How to Embellish Any T-Shirt
"Chanin is out to challenge the idea that 'fashion' is about the designer, and 'sewing' and 'craft' is about the home-made. As she puts it, making things needn't be viewed as a competition between the 'auteurs' and the 'amateurs.' (This view also has a gendered dimension that is itself inherently problematic — 'fashion' connoting that which is hierarchical and male, 'craft' that which is humble and female.) When she started selling her patterns, she says, others in the industry told her, 'You just killed your business.' But sales of her collection remain robust, she says — probably because the many hours of work that go into most pieces make them difficult to truly replicate — and the DIY side of Alabama Chanin has meanwhile grown to nearly match the fashion side.

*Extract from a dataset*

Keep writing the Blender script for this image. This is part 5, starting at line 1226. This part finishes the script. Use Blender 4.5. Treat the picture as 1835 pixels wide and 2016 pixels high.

Natalie Chanin lives in Florence, Alabama, where her design workshop is located (and where her clothing is made, by local seamstresses who earn a living wage in an area of the South that has been ravaged by unemployment and industry flight). But this week, when Chanin came to New York for the Makeshift conference on sustainability and DIY culture in fashion, I jumped at the chance to meet her. We drank chamomile tea and talked DIY and did DIY. I learned things.
If you're like me, you believe that making things can be powerful. It's an exercise in autonomy, and it's a demonstration of thrift. I find sewing a purse, even if it takes me a week's worth of evenings (maybe because it takes me a week's worth of evenings) much more empowering, and certainly more satisfying, than I do buying one."